Heureusement, les responsables du Théâtre impérial-Opéra de Compiègne ont eu la bonne idée d’inviter des artistes jeunes et prometteurs pour donner vie aux trois personnages principaux de Puccini. C’est la jeune et séduisante soprano Axelle Fanyo qui incarne Tosca. La voix ferme, ample et assurée de la jeune femme claque dans la vaste cours du château de Castelnau Bretenoux, bien remplie pour l’occasion. On ne peut que saluer un très beau « Vissi d’arte, vissi d’amore » que la soprano a parfaitement interprété dans le si bel écrin qu’est le château de Castelnau.
Le ténor mexicain Joël Montero est un très beau Mario ; si les coupes sombres réalisées par Benoît Coutris le prive d’une bonne partie de son rôle, hélas, ce qui en reste est plutôt de très belle tenue et nous avons pu apprécier un « E lucevan le stelle » parfait laissant transparaître le désespoir du jeune homme qui a bien compris qu’il n’a pas d’autre destin que la mort.
Le baryton français Christian Helmer campe un Scarpia méchant, retors, froid et calculateur. C’est bien le genre de méchant que nous attendons de voir dans une œuvre comme Tosca. Il chante le « Te Deum » avec talent, mais sans la présence physique du chœur, il perd quand même un peu de son éclat.
Le Spoletta d’Étienne de Bénazé est aussi retors que son maître et Mathieu Gourlet laisse sa marque dans les deux courts rôles du sacristain et de Sciarrone. On ne voit Adrien Fournaison (Angelotti) que dans une très courte et convaincante apparition, mais son nom est si souvent cité que l’on pourrait presque le prendre pour le personnage principal de l’opéra.
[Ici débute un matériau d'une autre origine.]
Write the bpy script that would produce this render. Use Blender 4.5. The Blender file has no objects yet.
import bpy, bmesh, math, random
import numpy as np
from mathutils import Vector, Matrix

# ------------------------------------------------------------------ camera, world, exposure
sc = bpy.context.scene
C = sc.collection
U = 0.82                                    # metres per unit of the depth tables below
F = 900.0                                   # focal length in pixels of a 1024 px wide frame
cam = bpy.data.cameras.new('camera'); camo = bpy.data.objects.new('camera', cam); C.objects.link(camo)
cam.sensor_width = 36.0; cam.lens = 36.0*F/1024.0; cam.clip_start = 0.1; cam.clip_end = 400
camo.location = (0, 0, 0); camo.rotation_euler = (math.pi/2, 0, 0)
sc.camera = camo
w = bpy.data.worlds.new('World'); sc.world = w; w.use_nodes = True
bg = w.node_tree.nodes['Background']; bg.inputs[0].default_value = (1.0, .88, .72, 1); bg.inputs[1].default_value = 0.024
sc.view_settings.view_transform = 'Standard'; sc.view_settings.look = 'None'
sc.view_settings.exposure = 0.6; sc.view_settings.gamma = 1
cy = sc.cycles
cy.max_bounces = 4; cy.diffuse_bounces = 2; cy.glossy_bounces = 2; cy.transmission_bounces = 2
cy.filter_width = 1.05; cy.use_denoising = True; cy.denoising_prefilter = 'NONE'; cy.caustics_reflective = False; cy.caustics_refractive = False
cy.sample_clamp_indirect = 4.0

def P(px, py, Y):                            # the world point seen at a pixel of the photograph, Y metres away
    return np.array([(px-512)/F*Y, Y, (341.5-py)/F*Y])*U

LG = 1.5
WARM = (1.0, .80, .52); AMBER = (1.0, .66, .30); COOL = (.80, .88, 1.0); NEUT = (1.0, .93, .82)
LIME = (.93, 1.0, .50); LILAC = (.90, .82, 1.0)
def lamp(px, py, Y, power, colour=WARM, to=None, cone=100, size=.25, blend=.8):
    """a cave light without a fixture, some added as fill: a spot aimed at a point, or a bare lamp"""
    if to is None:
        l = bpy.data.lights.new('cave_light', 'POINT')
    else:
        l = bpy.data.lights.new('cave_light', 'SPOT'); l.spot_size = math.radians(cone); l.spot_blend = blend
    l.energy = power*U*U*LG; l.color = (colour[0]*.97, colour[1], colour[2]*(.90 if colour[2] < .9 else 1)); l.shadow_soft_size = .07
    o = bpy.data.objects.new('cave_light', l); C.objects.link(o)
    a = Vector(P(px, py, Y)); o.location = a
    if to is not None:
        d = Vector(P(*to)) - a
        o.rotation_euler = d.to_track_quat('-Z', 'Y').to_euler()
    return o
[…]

On ne peut que regretter que cette pâle copie d’opéra ait été présentée dans le cadre magnifique du château de Castelnau Bretenoux. Pourtant, c’est une très belle distribution qui a donné vie aux personnages de Puccini. Saluons aussi Alexandra Cravero qui a dirigé Tosca – ou plutôt ce qu’il en reste – avec un beau talent et Florent Siaud, qui avec Nicolas Descoteaux (aux lumières), Jean-Daniel Vuillermoz (aux costumes) et Emmanuelle Verani (coiffures et maquillages), a fait un beau travail de mise en scène. Notre seul regret à son sujet étant qu’il ait participé au jeu de massacre sur la partition.